The result is that 'dnf updateinfo info
' has been getting less
and less readable and less useful for some time. These days I skim
it at best, instead of trying to read it thoroughly, and anyway
there isn't much that I can do if I see something that makes me
wonder. I can get most of the value from just looking at the package
list in 'dnf check-update
', and if I really care about update
information for a specific package I see there I'm probably better
off doing 'dnf updateinfo info <package>
'. But still, it's a hard
to let go of this; part of me feels that reading update information
is part of being a responsible sysadmin (for my own personal
machines).
Some of these issues are long standing ones. It's pretty clear that
the updateinfo (sub)command is not a high priority in DNF as far
as bug fixes and improvements go, for example. I also suspect that
some of the extra packages I see listed in 'dnf updateinfo info
'
are due to DNF modularity
(also), and
I'm seeing updateinfo for (potential) updates from modules that
either I don't have enabled or that 'dnf update
' and friends are
silently choosing to not use for whatever reasons. Alternately they
are base updates that are overridden by DNF modules I have enabled;
it's not clear.
(Now that I look at 'dnf module list --enabled
', it seems that I
have several modules enabled that are relevant to packages that
updateinfo always natters about. One update that updateinfo talks
about is for a different stream (libgit2 0.28, while I have the
libgit2 0.27 module enabled), but others appear to be for versions
that I should be updating to if things were working properly.
Unfortunately I don't know how to coax DNF to show me what module
streams installed packages come from, or what it's ignoring in the
main Fedora updates repo because it's preferring a module version
instead.)
Code dependencies and operational dependencies
Drew DeVault recently wrote Dependencies and maintainers, which I will summarize as both suggesting that dependencies should be minimized and being a call to become involved in your dependencies. I have various thoughts on this general issue (cf), but perhaps I have an unusual perspective as someone who is primarily a system administrator instead of a developer. As part of that perspective, I think it's useful to think about two sorts of dependencies, what I will call code dependencies and operational dependencies.
Code dependencies are the Python modules, Go packages (or modules these days), Rust crates, C libraries, Node packages, or whatever in your language that you choose to use or that get pulled in as indirect dependencies. You can keep track of at least your direct code dependencies (you're setting them up, after all), and hopefully you can trace through them to find indirect ones. If there are too many indirect dependencies and levels of indirection, this may be a sign (Drew DeVault would likely suggest that you take it as a bad one).

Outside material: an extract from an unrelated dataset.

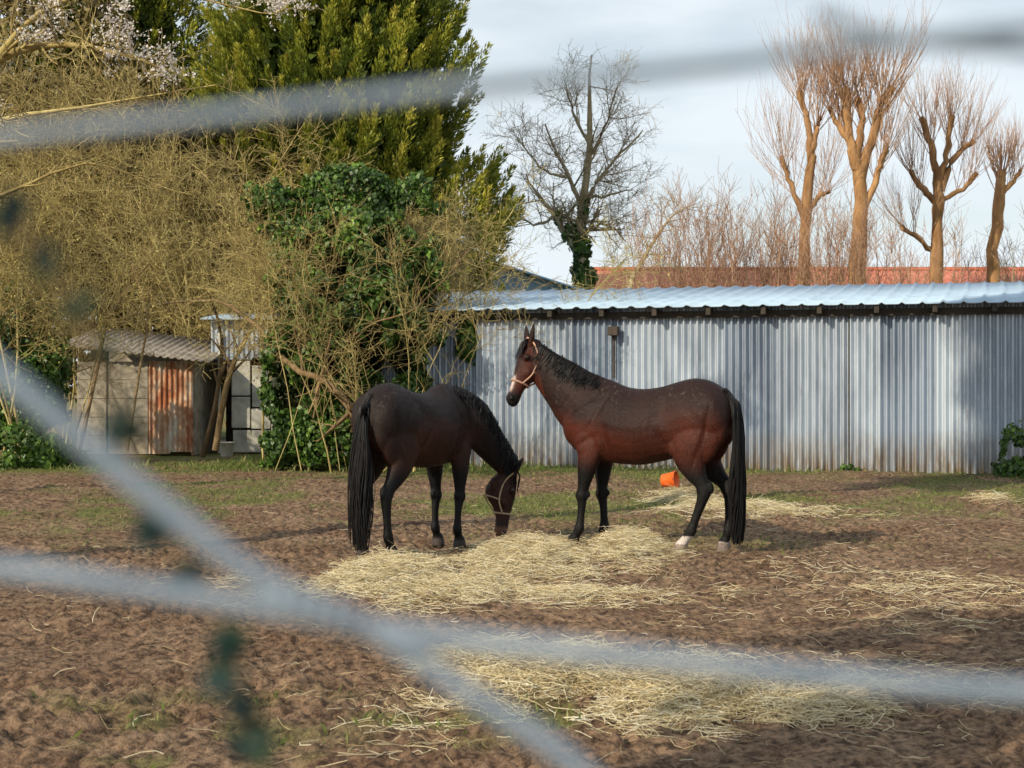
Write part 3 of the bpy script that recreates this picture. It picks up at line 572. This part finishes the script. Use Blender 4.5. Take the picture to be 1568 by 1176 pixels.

Operational dependencies are everything that you need to operate and even build your program and your system. If you have a web site, for example, your web server is at least an operation dependency. Everyone has an operational dependency on their operating system's kernel, and often on many other operating system components. People using interpreted languages (Ruby, Python, Node, etc) have an operational dependency on the language interpreter; people compiling programs have an operational dependency on GCC, clang/LLVM, the Rust compiler, the Go compiler, and so on. Operational dependencies have internal code dependencies, making you transitively dependent on them too. If you operate a web server that does HTTPS, whether Apache or nginx, it probably has a code dependency on some SSL library, most likely OpenSSL, making OpenSSL an indirect operational dependency for you.
Things can be both code dependencies and operational dependencies, because they're directly used by you and also used by other systems that you need. Some things are so commonly used and so much a part of the 'platform' that you'll likely consider them operational dependencies instead of code dependencies even if they're directly incorporated into your programs; the most significant example of this is your system's C library and, on Unix systems, the runtime dynamic linker.
(System administrators are often quite conscious of operational dependencies because much of our job is managing them. Other people can often assume that they are just there and work.)